The sequestered panelists, who had deliberated for 19 hours since Friday, were told from the beginning that they could set their own hours and decided to cut their work short at noon Sunday. They planned to resume this morning.
Before sending the jury back to its hotel, Matsch warned the seven-man, five-woman panel not to discuss the case and to avoid news reports. “We’ll help you to be careful by continuing the sequestration,” he said.
McVeigh attorney Stephen Jones said the jury impressed him as “being cautious and careful and considerate,” but he said that didn’t make the wait any easier.

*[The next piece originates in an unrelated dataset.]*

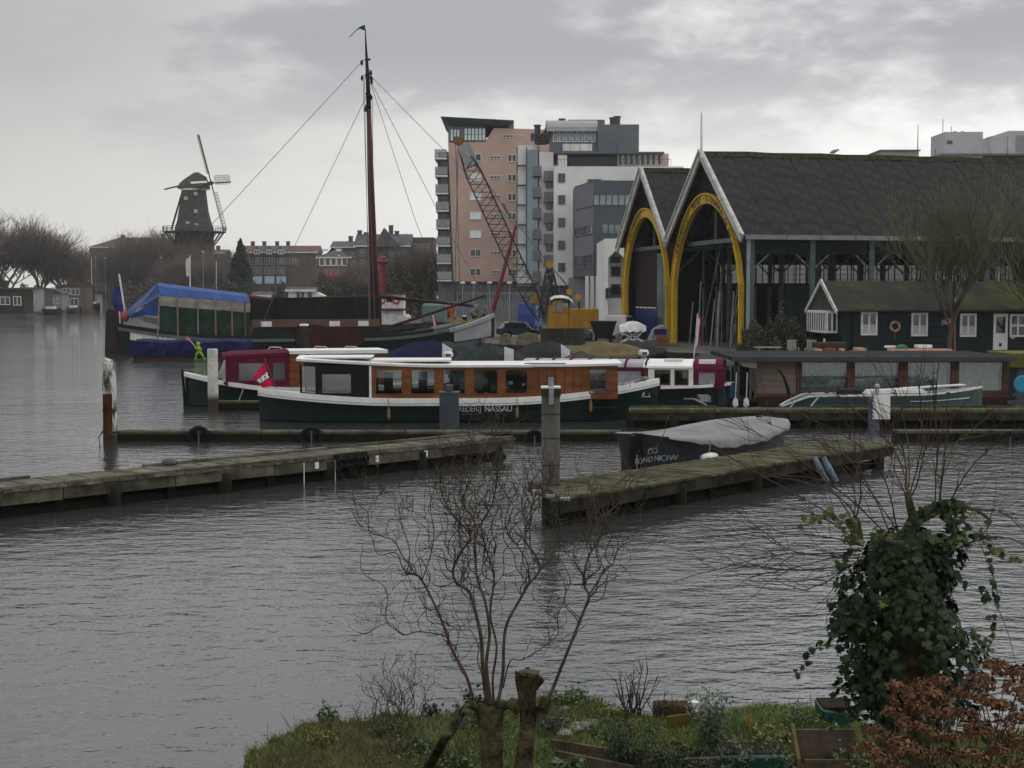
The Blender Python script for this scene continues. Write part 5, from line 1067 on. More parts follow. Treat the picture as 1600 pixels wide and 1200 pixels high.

“I’ve waited out a lot of juries,” he said. “I’ve never been able to decide what’s more difficult, waiting for the jury or waiting for the birth of yet another child. I think both involved a lot of patience.”
Jones said, however, that McVeigh, who could get the death penalty if convicted on murder and conspiracy charges, is coping relatively well.
“This is a man that went to war in the Persian Gulf and was in the Army, so he’s used to waiting,” Jones said.
At a church a block away, Jannie Coverdale, whose two grandsons were among those killed in the April 19, 1995, blast, endured the wait with other family members.
“We expected the jury to reach a verdict by now, and just the sitting around waiting, you start getting scared,” she said.
But in Oklahoma City, where bombing survivors and victims’ friends and relatives watched the trial over a closed-circuit TV feed, the short day of deliberation came as a relief to some.
Anxiety over the wait for a verdict also arose in a sermon, with the congregation of the First United Methodist Church told to seek justice--not revenge.
“There’s a lot of people here in Oklahoma City that are getting hate in their hearts,” said Associate Pastor Todd Scoggins. “I don’t know what the outcome may be, but the thing we have to watch is that hate does not plant a seed in our hearts.”